2.  Retrofit and improve existing buildings

“Greening the vast quantity of existing building stock in Australia is an enormous challenge - and all parties must have policies and plans which address, enable and encourage this. Some state and territory governments are introducing a range of policy incentives to improve existing buildings' energy efficiency, reduce water use, widen the range of green building materials used and reduce construction and demolition waste.  We call on all political parties to outline the financial and non-financial incentives they intend to introduce to support more efficient, productive and sustainable buildings,” Mr Mellon says.

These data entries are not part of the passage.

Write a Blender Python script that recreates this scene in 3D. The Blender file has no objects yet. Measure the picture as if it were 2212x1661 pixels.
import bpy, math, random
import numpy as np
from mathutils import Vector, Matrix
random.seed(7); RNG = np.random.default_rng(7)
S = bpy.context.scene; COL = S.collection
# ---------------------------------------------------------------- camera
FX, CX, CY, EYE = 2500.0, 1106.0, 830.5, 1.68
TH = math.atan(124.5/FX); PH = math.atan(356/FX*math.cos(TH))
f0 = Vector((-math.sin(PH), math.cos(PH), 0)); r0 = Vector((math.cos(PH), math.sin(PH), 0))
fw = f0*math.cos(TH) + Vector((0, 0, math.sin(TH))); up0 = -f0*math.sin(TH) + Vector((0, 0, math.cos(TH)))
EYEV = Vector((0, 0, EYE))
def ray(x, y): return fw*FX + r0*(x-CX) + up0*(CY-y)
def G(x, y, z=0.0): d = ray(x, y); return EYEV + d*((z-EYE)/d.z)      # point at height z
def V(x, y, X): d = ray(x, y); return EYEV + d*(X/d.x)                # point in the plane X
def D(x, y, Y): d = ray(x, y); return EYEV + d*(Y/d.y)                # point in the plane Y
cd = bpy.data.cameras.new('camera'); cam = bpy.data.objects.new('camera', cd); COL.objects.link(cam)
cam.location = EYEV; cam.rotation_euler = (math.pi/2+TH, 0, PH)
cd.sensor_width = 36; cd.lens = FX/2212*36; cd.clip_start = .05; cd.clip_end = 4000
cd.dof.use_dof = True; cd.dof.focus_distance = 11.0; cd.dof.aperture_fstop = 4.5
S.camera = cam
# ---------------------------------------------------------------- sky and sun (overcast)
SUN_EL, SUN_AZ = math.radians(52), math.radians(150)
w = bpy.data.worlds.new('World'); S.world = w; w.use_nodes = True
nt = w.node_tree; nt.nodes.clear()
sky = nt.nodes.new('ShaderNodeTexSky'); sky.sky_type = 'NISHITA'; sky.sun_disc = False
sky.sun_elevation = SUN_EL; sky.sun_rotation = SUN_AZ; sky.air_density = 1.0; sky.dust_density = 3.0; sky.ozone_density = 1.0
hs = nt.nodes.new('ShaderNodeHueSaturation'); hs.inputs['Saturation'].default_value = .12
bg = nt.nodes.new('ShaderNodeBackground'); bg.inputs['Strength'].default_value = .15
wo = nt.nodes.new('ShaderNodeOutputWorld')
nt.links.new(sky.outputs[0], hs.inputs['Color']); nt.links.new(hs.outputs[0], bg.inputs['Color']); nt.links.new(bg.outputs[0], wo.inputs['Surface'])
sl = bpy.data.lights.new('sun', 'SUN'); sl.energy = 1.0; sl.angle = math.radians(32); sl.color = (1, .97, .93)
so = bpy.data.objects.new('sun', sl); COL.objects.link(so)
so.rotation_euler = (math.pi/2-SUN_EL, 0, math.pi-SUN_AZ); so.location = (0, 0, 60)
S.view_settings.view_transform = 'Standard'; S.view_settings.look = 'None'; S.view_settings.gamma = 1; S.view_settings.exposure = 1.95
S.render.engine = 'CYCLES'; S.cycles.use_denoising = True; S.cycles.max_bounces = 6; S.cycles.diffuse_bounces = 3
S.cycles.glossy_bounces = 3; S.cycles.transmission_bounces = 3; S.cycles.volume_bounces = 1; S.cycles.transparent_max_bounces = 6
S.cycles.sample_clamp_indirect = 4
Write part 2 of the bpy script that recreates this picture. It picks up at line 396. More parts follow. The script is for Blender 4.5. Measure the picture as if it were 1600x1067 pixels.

3.  Move beyond buildings to communities and cities

“In mid-2012, the GBCA launched the Green Star – Communities rating tool to provide best practice benchmarks for delivering adaptable, liveable, prosperous and sustainable cities, communities and precincts across Australia. The benchmarks within this rating tool, and the ratings to be achieved, should be embedded within federal policies and strategies in order to encourage better outcomes – especially in leaner economic times when Australians need less pressure on their cost of living. 

“What’s more, we must learn from the extreme weather events we’ve experienced in recent years to make our buildings and communities more resilient and adaptable.  This means updating our planning and building codes, and developing national policies that realise the economic benefits of early adaptation and mitigation,” Mr Mellon adds.

“Australia’s future economic productivity, liveability and sustainability depend on getting it right with our buildings, our communities and our cities.  A long-term commitment to policies and programs that drive sustainability in the built environment is essential.  How Australia’s parties are judged will be on the strength of their policies not the posturing of their politicians,” Mr Mellon concludes.